Posted 25 Feb 2007 at 5:28 pm ¶
utilitarian wrote:
Reading through these posts about Hilary Clinton, I don’t see her becoming president. Obama surely won’t because he is a black man and there is just too much racism in America still today. I know, they make up most of everyone I meet (blacks and whites) as well as the majority of my family. Hilary would be interesting though, but I don’t see her doing any good with Muslim nations since they don’t see women as worth much. So, I’m not voting for her just because I don’t see her being worth electing. She won’t do much on foreign policy (unless she uses Bill… but then why should she be president right?). Besides, what leadership has she shown us? For all Rudy’s faults personally, like Bill Clinton before, he has shown that he is capable of leading. Bill Richardson has a better leadership record than Hilary also.
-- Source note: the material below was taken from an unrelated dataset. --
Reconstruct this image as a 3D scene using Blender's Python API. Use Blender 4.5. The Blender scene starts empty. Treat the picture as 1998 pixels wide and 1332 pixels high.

That’s what we need, someone to lead us and make us stronger, not cause more controversy. And regardless of what you might think about my comments on Hilary, there will be controversy all over her from day one because of the past issues that still haunt her from when Bill was president. Now, that’s something we don’t really need more of.
Posted 05 Mar 2007 at 4:57 am ¶
Mark Beyer wrote:
utilitarian:
I appreciate your comments on Hillary; why would you think otherwise? I write basically of the same unelectable issues. You bring up an important point: her gender in the eyes of Muslim nations. Although, what Muslim nations think should hardly be any concern of the USA. Hell, if we can simply get off the oil addiction, those countries would basically be back to living like they did 10,000 years ago.
Posted 05 Mar 2007 at 10:27 am ¶
utilitarian wrote:
That is a good point, “if” we could ever get off of the oil addiction. That’s not going to happen anytime in the near future and we will probably never see that in our lifetime. You’re right, we shouldn’t be concerned about what the muslim nations think of the U.S. having a woman president. In a way, I think it would be great if she was elected just to show the world how intolerant they are by the way they react to her. I wish we had someone running who was really worth supporting… it seems that the best and brightest never want the job.